Material provided start

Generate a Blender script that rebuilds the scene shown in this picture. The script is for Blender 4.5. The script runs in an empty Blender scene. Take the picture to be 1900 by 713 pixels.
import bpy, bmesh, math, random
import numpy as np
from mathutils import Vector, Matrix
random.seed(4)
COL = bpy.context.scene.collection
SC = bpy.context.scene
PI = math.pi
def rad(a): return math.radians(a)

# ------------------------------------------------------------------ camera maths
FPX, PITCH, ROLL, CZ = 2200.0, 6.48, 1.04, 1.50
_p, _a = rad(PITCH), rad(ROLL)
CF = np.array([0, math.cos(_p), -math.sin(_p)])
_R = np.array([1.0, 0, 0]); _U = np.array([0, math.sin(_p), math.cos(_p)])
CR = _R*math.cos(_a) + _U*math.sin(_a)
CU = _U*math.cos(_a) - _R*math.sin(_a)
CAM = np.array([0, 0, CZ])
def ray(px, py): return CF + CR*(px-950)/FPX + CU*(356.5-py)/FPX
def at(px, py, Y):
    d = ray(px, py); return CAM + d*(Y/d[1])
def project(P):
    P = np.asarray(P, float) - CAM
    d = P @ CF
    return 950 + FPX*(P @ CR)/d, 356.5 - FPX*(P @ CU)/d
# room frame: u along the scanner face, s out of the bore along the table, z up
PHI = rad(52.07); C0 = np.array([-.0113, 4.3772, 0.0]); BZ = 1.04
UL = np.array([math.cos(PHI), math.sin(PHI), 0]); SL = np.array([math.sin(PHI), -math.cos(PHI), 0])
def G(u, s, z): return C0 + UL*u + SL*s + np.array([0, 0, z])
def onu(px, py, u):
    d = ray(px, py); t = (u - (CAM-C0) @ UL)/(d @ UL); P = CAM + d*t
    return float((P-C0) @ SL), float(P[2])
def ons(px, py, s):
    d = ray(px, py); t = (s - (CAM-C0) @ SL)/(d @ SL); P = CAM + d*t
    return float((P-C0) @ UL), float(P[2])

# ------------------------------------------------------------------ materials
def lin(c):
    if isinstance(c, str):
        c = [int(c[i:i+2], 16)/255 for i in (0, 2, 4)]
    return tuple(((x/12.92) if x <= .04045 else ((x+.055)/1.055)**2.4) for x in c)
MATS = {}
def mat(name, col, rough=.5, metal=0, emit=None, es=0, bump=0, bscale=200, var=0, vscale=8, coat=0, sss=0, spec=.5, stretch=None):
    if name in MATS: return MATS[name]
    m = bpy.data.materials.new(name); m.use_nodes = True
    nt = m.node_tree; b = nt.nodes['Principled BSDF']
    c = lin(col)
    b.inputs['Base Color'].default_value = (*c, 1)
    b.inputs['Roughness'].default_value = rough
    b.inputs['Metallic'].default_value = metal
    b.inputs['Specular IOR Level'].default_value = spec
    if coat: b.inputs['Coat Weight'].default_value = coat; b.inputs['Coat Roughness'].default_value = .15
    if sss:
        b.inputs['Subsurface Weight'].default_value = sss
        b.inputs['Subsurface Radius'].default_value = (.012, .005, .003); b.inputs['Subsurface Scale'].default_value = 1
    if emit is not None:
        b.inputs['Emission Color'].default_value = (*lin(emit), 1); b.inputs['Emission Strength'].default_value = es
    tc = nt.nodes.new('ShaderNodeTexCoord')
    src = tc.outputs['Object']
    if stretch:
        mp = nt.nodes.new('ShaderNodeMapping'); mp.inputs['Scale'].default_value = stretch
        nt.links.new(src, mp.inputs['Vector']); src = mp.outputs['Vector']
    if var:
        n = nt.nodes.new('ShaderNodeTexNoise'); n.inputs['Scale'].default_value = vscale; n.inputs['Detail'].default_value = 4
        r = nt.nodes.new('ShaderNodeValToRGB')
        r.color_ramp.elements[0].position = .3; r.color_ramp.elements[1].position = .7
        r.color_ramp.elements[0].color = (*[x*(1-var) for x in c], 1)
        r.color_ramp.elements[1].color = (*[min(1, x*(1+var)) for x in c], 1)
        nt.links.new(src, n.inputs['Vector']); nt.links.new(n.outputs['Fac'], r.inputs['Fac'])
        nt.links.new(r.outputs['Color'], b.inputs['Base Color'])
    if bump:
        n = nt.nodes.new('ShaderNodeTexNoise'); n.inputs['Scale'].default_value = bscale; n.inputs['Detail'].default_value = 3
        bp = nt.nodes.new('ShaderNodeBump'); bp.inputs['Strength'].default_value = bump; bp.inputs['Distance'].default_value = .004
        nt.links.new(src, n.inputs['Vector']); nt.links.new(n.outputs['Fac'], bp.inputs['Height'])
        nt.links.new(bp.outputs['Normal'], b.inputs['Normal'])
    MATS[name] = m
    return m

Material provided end

* [Brief]:
Repeat the material word for word from its opening line up to and including the line containing "def rad(a): return math.radians(a)".

* [Expected output]:
Generate a Blender script that rebuilds the scene shown in this picture. The script is for Blender 4.5. The script runs in an empty Blender scene. Take the picture to be 1900 by 713 pixels.
import bpy, bmesh, math, random
import numpy as np
from mathutils import Vector, Matrix
random.seed(4)
COL = bpy.context.scene.collection
SC = bpy.context.scene
PI = math.pi
def rad(a): return math.radians(a)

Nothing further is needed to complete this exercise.